Written instruction:
Extract the first line of the entries below and every line after it up to the one containing "w.node_tree.nodes['Background'].inputs[1].default_value = 1.0", both kept. Pictures are excluded.

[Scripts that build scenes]
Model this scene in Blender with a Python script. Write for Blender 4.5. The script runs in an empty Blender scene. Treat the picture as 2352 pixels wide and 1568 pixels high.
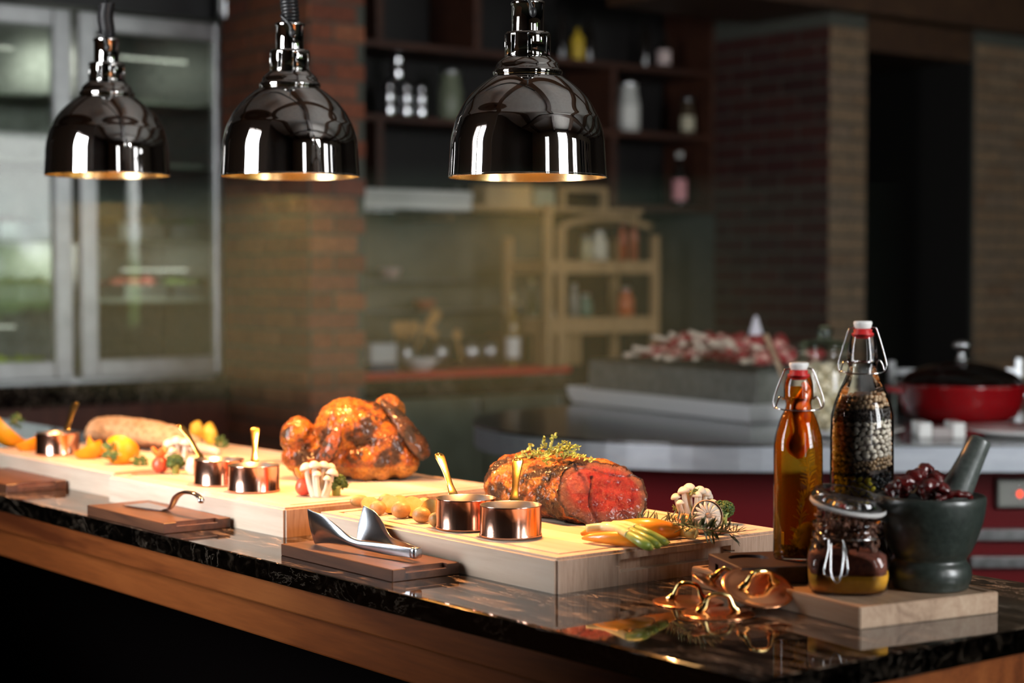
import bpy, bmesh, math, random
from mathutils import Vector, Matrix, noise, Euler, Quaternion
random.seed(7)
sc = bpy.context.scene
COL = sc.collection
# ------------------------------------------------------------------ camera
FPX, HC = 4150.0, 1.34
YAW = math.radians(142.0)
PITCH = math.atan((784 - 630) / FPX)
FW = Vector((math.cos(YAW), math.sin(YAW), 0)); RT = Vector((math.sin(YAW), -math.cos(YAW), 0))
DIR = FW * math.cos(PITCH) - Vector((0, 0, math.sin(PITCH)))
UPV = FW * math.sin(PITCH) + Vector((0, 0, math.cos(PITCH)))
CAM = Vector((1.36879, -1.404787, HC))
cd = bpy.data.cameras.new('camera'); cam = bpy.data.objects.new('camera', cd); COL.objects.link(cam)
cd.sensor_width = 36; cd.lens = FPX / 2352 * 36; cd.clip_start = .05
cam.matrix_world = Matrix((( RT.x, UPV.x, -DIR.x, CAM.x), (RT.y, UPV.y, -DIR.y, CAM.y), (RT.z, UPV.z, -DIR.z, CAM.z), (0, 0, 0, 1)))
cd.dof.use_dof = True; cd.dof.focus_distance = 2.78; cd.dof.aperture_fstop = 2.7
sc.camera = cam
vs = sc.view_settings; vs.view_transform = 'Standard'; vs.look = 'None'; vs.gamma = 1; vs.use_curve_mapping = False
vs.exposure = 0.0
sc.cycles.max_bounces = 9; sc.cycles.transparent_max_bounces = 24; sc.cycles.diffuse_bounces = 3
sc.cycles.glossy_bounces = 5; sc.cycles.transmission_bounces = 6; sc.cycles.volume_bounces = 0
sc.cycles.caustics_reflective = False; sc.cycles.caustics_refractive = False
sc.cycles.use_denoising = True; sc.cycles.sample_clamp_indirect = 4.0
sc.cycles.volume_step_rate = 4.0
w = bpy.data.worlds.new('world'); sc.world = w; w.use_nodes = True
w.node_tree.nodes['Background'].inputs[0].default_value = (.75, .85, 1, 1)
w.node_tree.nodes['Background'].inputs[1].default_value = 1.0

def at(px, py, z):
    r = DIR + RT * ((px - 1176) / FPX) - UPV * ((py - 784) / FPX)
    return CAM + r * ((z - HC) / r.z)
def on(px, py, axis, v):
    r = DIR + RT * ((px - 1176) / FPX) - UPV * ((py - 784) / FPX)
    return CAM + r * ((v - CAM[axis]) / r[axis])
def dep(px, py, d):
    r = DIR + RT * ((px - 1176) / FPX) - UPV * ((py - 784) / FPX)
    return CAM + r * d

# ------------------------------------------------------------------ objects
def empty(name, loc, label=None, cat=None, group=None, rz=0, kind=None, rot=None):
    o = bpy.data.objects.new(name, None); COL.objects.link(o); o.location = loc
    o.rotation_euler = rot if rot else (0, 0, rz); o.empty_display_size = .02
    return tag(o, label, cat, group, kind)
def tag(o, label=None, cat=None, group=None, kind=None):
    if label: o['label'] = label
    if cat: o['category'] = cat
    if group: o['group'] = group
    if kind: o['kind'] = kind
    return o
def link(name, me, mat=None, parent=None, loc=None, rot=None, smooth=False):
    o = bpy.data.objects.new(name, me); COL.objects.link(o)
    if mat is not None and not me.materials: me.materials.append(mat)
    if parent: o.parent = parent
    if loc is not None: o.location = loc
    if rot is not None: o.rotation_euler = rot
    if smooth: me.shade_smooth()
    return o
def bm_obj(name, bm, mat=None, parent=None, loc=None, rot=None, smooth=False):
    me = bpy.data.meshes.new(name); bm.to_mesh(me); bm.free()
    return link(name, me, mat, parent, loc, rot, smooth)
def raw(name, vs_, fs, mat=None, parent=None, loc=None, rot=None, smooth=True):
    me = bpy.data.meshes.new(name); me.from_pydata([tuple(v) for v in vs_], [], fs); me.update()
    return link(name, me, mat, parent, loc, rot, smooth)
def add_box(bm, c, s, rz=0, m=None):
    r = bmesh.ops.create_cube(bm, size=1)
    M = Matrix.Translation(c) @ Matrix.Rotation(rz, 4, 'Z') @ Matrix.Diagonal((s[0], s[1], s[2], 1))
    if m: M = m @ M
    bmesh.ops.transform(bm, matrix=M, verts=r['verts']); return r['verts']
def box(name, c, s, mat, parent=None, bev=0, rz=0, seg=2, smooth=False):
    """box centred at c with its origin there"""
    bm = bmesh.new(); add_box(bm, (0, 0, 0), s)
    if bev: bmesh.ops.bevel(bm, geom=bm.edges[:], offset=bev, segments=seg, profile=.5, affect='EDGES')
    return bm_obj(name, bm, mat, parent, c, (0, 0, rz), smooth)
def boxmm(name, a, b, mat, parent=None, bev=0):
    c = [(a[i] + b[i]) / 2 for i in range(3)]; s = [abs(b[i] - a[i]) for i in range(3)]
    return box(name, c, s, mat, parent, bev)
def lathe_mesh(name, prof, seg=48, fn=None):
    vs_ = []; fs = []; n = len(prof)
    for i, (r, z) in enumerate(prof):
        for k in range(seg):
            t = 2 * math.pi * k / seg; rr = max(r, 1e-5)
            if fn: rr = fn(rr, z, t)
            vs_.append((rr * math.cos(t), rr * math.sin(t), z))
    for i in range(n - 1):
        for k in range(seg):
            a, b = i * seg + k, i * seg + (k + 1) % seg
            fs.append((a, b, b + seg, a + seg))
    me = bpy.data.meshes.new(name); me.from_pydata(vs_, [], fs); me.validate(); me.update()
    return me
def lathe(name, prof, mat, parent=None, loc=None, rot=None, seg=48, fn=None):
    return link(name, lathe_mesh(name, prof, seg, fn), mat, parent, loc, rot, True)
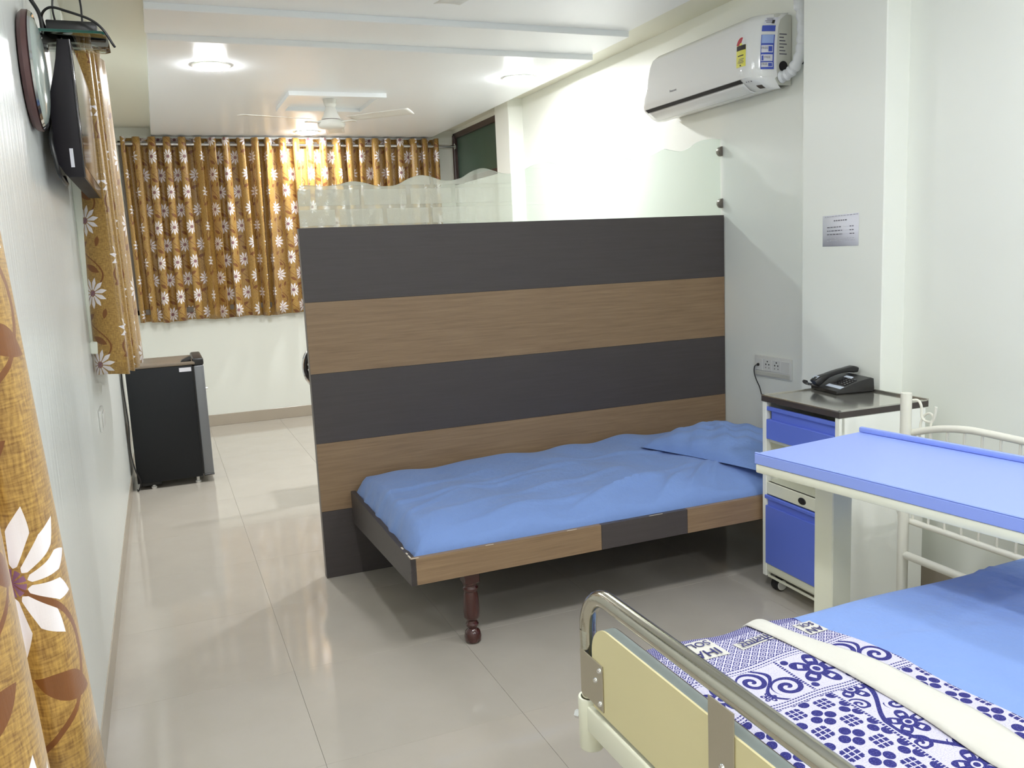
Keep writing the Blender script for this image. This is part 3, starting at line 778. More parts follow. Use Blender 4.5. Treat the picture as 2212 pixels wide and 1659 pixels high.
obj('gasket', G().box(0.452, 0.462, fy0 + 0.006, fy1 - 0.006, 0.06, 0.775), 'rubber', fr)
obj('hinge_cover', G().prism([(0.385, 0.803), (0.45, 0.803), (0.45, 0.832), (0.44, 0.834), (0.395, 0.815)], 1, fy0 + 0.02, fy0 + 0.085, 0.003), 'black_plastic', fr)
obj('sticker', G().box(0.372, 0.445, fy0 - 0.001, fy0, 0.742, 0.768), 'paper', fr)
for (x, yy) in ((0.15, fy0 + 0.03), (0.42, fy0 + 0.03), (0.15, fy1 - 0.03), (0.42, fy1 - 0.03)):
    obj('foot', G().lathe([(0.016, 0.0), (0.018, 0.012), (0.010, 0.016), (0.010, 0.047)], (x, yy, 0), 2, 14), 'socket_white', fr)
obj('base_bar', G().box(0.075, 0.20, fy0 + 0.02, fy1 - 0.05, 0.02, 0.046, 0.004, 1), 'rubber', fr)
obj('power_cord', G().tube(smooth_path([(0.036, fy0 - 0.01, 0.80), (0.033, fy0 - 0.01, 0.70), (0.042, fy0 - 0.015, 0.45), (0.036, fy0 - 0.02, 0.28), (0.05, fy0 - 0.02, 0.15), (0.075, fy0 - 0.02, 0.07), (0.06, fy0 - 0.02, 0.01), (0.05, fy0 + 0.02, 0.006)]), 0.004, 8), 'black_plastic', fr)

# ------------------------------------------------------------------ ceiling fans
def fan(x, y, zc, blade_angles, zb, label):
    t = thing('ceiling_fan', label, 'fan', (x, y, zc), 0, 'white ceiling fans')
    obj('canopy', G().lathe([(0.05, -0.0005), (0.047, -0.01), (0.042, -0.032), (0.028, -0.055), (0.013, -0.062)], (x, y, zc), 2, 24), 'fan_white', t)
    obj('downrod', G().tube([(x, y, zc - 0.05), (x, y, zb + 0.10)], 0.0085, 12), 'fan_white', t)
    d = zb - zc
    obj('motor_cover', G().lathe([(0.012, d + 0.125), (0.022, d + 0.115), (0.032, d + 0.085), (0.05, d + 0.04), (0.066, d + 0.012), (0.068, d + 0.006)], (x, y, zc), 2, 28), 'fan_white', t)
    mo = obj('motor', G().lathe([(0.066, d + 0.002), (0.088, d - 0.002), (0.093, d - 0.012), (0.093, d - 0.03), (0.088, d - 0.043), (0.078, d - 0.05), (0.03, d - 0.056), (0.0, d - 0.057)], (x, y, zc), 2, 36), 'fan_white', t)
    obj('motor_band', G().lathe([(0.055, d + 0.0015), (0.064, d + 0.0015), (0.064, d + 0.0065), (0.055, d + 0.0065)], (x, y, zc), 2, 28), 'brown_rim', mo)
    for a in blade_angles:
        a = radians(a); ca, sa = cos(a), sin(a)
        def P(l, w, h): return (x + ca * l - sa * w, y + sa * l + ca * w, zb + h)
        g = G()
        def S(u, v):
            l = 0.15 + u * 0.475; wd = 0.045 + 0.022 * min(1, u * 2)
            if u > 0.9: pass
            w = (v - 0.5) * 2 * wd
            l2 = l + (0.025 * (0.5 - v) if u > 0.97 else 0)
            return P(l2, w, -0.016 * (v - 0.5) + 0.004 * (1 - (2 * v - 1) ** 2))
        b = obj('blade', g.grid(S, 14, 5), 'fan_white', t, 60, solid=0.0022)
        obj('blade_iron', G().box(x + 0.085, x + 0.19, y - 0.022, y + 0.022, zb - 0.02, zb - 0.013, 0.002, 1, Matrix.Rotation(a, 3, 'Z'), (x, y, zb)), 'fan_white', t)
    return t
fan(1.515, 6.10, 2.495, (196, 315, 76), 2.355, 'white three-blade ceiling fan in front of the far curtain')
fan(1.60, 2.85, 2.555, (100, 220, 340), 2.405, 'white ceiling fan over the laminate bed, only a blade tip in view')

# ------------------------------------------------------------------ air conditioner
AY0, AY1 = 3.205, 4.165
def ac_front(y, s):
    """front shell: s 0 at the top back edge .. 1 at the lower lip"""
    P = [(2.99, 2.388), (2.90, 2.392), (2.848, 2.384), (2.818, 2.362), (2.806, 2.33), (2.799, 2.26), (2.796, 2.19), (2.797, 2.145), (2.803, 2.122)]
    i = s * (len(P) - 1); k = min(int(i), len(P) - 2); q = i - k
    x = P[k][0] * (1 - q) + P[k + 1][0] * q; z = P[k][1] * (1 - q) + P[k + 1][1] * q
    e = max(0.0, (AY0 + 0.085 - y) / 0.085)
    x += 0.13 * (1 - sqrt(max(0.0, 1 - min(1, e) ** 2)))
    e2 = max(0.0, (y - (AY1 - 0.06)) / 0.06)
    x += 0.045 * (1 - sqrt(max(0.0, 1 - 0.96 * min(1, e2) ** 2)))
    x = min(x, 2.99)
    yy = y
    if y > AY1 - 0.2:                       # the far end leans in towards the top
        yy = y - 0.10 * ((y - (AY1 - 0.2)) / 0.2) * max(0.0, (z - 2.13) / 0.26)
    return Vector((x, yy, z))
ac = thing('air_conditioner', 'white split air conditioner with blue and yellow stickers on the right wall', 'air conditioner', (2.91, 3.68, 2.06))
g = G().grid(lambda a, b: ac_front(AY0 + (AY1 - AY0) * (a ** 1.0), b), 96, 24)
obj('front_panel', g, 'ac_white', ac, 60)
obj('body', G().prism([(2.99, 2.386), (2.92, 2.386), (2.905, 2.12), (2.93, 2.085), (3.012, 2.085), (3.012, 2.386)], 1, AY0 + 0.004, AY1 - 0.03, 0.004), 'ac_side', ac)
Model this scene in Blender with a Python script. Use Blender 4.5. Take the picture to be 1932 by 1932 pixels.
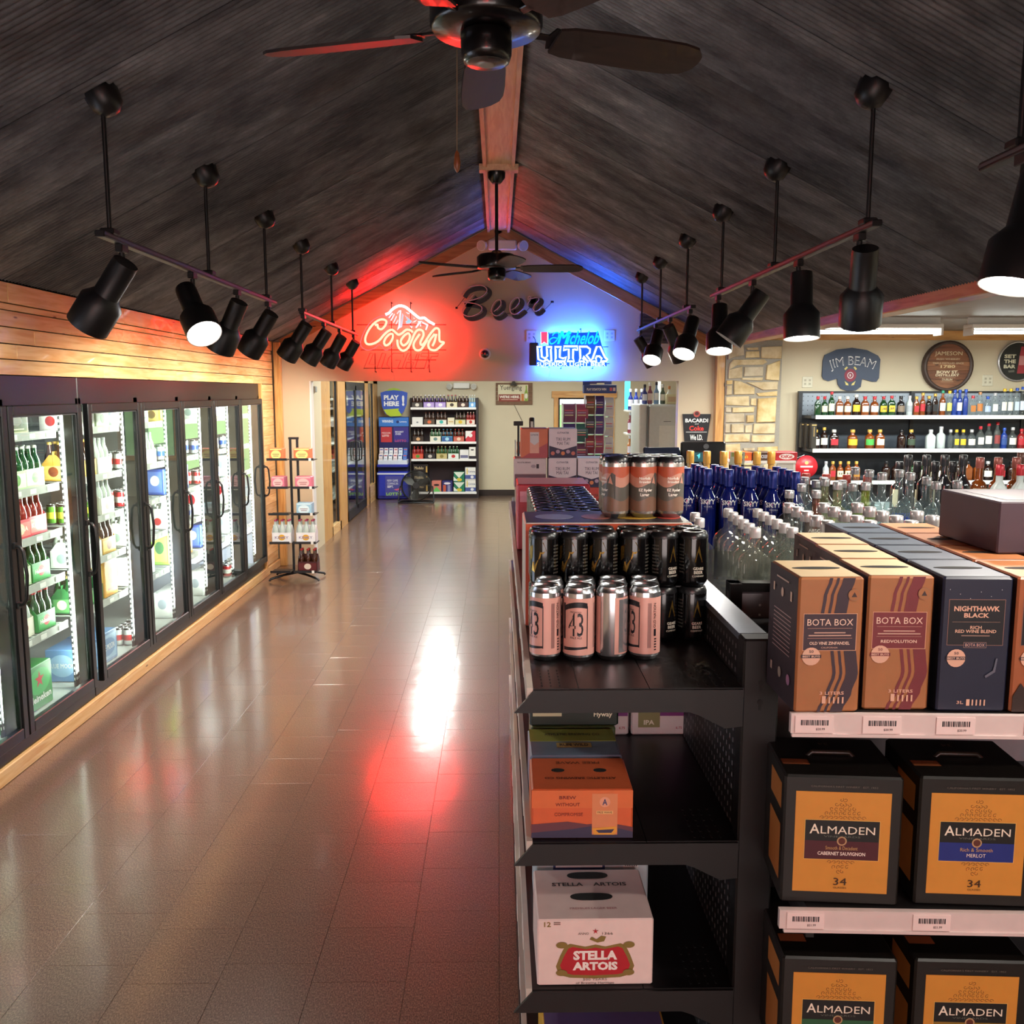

Full answer:
Model this scene in Blender with a Python script. Write for Blender 4.5. The script runs in an empty Blender scene. Treat the picture as 2352 pixels wide and 1568 pixels high.
import bpy, bmesh, math, random
from mathutils import Vector, Matrix, noise, Euler, Quaternion
random.seed(7)
sc = bpy.context.scene
COL = sc.collection
# ------------------------------------------------------------------ camera
FPX, HC = 4150.0, 1.34
YAW = math.radians(142.0)
PITCH = math.atan((784 - 630) / FPX)
FW = Vector((math.cos(YAW), math.sin(YAW), 0)); RT = Vector((math.sin(YAW), -math.cos(YAW), 0))
DIR = FW * math.cos(PITCH) - Vector((0, 0, math.sin(PITCH)))
UPV = FW * math.sin(PITCH) + Vector((0, 0, math.cos(PITCH)))
CAM = Vector((1.36879, -1.404787, HC))
cd = bpy.data.cameras.new('camera'); cam = bpy.data.objects.new('camera', cd); COL.objects.link(cam)
cd.sensor_width = 36; cd.lens = FPX / 2352 * 36; cd.clip_start = .05
cam.matrix_world = Matrix((( RT.x, UPV.x, -DIR.x, CAM.x), (RT.y, UPV.y, -DIR.y, CAM.y), (RT.z, UPV.z, -DIR.z, CAM.z), (0, 0, 0, 1)))
cd.dof.use_dof = True; cd.dof.focus_distance = 2.78; cd.dof.aperture_fstop = 2.7
sc.camera = cam
vs = sc.view_settings; vs.view_transform = 'Standard'; vs.look = 'None'; vs.gamma = 1; vs.use_curve_mapping = False
vs.exposure = 0.0
sc.cycles.max_bounces = 9; sc.cycles.transparent_max_bounces = 24; sc.cycles.diffuse_bounces = 3
sc.cycles.glossy_bounces = 5; sc.cycles.transmission_bounces = 6; sc.cycles.volume_bounces = 0
sc.cycles.caustics_reflective = False; sc.cycles.caustics_refractive = False
sc.cycles.use_denoising = True; sc.cycles.sample_clamp_indirect = 4.0
sc.cycles.volume_step_rate = 4.0
w = bpy.data.worlds.new('world'); sc.world = w; w.use_nodes = True
w.node_tree.nodes['Background'].inputs[0].default_value = (.75, .85, 1, 1)
w.node_tree.nodes['Background'].inputs[1].default_value = 1.0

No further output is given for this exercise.